OTELLO, O MOURO DO ESPAÇO. CRÍTICA DE ALI HASSAN AYACHE NO BLOG DE ÓPERA E BALLET.

  

    Uma das máximas do futebol diz que camisa não ganha jogo, quando um time entra em campo de salto alto e se achando o máximo acaba perdendo de goleada, vide os 7 X 1 que nossa seleção levou da Alemanha na Copa do Mundo. Outra máxima futebolística é que nem sempre filho de craque herda o talento do pai. Essas duas máximas se aplicam ao diretor cênico Giancarlo del Monaco, filho do grande tenor Mario del Monaco que cantava Otello como poucos e se apresentou diversas vezes no palco do Municipal.
   John Neschling exalta os feitos de Giancarlo del Monaco na mais famosa das redes sociais. O diretor tem bons trabalhos em diversos teatros do mundo, mas no Theatro Municipal de São Paulo resolveu fazer experiências e usar velhos clichês da direção teatral. Convidado para dirigir Otello de Verdi, deve ter recebido uma bolada para isso, veio com status de celebridade e fez o mais do mesmo. Sua versão utiliza três rampas no palco que se inclinam, projeção de imagens e transposição temporal, isso não é mais novidade em lugar algum. Sou capaz de lembrar de memória uns dez títulos do Municipal que já fizeram isso.
   A opção em transportar o enredo para o futuro cai na armadilha do libreto datado. A história se passa em Chipre no século XV com a primeira cena em um mar revolto e navios afundando. As projeções não mostram nada disso, vemos planetas e constelações durante os quatro longos atos, parece uma infinita viajem pelo espaço. A ideia torna-se repetitiva, cansativa e maçante. Será uma homenagem ao Doutor Spock ?
                                       Cena da ópera Otello, foto Internet.

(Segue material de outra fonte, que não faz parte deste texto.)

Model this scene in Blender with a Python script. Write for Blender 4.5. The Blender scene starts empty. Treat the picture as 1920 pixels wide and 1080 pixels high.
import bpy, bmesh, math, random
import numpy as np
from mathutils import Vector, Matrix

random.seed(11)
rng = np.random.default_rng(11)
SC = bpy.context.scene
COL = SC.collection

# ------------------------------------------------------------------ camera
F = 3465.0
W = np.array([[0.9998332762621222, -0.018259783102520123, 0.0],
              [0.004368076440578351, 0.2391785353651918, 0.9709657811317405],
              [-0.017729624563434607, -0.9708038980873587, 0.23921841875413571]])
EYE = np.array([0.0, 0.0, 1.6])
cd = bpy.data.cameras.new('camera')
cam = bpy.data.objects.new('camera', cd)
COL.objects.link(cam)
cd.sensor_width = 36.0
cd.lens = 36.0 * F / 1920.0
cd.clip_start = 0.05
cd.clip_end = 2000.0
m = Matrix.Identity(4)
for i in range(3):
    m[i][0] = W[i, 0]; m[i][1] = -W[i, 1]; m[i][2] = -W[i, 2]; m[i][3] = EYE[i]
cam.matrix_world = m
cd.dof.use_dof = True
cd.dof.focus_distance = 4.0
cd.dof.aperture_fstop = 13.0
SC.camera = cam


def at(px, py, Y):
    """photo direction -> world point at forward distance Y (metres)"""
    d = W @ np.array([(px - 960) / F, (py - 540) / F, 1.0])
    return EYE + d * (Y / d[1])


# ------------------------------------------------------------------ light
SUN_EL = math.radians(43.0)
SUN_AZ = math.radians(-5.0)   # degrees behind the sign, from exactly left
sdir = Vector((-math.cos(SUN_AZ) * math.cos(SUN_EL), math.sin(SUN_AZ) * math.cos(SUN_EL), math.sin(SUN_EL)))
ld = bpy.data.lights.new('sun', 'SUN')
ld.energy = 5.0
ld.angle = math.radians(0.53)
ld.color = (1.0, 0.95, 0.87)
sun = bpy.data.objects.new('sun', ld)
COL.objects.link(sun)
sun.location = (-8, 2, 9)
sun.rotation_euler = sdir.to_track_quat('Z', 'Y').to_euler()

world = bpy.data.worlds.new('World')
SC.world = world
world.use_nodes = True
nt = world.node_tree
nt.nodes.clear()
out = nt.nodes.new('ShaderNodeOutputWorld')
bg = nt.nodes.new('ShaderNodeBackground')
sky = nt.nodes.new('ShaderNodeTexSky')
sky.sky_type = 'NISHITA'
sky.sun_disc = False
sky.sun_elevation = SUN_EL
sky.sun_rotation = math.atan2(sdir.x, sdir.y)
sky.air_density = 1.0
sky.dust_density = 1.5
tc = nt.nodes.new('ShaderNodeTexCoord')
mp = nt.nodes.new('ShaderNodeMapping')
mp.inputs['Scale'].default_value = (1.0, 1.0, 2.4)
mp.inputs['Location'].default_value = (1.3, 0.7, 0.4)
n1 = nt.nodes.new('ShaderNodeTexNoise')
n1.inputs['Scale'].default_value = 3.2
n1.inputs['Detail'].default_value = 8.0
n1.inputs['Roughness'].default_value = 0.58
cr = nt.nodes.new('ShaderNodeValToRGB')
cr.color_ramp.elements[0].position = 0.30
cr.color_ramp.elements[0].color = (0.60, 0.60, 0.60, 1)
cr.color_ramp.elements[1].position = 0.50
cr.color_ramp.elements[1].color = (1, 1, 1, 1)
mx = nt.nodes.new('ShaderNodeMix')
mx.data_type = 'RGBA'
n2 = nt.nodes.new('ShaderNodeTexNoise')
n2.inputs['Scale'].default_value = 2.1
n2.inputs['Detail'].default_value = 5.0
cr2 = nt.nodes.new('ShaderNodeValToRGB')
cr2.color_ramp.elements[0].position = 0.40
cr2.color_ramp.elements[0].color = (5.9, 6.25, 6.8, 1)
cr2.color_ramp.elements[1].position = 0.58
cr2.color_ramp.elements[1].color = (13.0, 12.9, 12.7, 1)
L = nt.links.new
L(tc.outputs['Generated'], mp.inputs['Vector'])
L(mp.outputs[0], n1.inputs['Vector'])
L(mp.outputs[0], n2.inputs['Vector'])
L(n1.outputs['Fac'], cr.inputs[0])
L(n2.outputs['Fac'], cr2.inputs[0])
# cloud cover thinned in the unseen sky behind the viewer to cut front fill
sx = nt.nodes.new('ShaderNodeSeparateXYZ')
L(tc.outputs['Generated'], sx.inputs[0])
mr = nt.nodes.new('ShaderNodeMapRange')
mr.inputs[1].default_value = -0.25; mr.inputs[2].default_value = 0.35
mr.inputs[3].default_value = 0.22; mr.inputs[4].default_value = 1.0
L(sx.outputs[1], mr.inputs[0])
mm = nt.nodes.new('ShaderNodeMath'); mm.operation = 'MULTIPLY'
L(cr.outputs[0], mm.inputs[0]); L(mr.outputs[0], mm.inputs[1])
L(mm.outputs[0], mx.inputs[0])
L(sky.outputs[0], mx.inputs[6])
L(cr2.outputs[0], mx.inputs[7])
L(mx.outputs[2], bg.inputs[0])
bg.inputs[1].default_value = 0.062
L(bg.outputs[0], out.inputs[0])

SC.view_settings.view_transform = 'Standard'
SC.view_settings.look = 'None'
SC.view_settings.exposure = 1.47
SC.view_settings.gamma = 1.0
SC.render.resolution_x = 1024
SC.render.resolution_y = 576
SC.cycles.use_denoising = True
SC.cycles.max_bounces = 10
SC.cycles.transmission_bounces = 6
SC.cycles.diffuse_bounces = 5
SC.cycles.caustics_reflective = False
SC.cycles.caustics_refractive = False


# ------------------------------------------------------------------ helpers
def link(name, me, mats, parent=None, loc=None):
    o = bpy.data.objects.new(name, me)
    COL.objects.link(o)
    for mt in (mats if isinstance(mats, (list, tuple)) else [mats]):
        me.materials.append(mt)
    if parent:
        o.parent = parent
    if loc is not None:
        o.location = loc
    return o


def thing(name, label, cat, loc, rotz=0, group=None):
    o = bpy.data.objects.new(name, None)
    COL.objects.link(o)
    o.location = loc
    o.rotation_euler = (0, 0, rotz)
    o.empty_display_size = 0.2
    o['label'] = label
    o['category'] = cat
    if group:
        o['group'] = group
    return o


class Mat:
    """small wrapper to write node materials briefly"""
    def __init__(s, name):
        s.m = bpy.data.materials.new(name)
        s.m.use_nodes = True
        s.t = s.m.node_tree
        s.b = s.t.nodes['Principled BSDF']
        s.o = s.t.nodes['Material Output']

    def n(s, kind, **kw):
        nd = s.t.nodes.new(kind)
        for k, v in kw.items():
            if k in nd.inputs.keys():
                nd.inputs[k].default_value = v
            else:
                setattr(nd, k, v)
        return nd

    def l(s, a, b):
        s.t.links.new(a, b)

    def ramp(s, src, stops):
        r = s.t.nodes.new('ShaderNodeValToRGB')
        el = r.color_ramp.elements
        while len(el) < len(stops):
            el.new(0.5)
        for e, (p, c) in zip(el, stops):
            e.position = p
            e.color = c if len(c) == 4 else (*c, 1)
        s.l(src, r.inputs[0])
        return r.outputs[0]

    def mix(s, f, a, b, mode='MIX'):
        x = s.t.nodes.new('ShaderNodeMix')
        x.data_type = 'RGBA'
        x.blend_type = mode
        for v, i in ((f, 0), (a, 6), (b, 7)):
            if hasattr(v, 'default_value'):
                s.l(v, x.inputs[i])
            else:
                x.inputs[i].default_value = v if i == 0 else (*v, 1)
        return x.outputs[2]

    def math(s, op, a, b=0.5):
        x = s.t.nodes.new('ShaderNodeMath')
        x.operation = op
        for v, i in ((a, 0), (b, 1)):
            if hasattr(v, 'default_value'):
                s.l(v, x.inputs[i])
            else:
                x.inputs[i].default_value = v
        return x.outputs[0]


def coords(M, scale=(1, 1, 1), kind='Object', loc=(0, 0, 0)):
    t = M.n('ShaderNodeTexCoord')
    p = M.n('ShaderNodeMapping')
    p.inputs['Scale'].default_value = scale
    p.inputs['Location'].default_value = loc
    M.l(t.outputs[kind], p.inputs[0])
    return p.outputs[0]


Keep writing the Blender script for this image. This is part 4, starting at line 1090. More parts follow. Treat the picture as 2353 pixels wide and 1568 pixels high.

    O palco inclinado com três rampas que sobem e descem conforme não dizem nada de interessante. A opção é por personagens frios e sem expressão que cantam muitas vezes deitados, fato esse que prejudica a linha vocal. Os figurinos de Pasquale Grossi são inspirados no filme Matrix, todos de capas pretas e óculos escuros. Somente Desdêmona está de branco pureza, em um figurino que lembra o oriente. Esse deve ser fã do ator Keanu Reeves. O cenário é inexistente e provoca a sensação do nada naquele que não conhece a história, nem imagino o que o cenógrafo William Orlandi veio fazer no Brasil. A luz de Wolfgang von Zoubek realça as cenas e consegue dinâmica e funcionalidade.
   A Orquestra Sinfônica Municipal regida por John Neschling manteve nível de excelência na música operística. Interpretação que realça o colorido das notas, tempos corretos e volume ideal foram a tônica da apresentação. Em uma obra de peso sempre ocorrem desencontros entre solistas e orquestra, esses foram pequenos e não atrapalharam. O Coro Lírico Municipal cantou com naipes entrosados, venceu as movimentações estranhas exigidas pela direção e conseguiu uniformidade nas vozes e excelente afinação.
   Os três personagens principais estiveram em grande noite: Gregory Kunde canta um dos melhores Otello da atualidade, voz que no dia 15 de Março começou com volume pequeno no primeiro ato e foi crescendo no decorrer da récita. Quente, possante, vibrante e escura com projeção acentuada típica de um grande tenor dramático. Lana Kos exibiu lirismo e poesia em agudos brilhantes e luminosos com um timbre agradável em um tom angelical. Uma interpretação cênica correta da personagem Desdêmona tendo seu ponto alto na Ave Maria. Rodrigo Esteves foi prejudicado pela encenação e não pôde exibir todos seus atributos cênicos como fez ano passado em Belém do Pará. Foi atrapalhado por óculos escuros ridículos. Sua voz esteve recheada de emoções dúbias: possante, sólida e com projeção enorme deu ao personagem Iago qualidade melódica marcante em todos os registros tendo no Credo seu ponto alto.
   O Theatro Municipal de São Paulo não é a Casa de Orates. Diretores de ópera vem aqui e fazem maluquices, Tosca, Falsataff e Il Trovatore são exemplos disso. Deve haver um limite para a "criatividade e experimentação" e quem tem que impor esse limite é você caro John Neschling. Nem precisava produzir um novo Otello, existe uma excelente produção dirigida por Mauro Wrona no Theatro da Paz de Belém apresentada em 2014. Era só pegar o telefone e conversar com eles, o prefixo da cidade é 091 e se desejares te passo o número.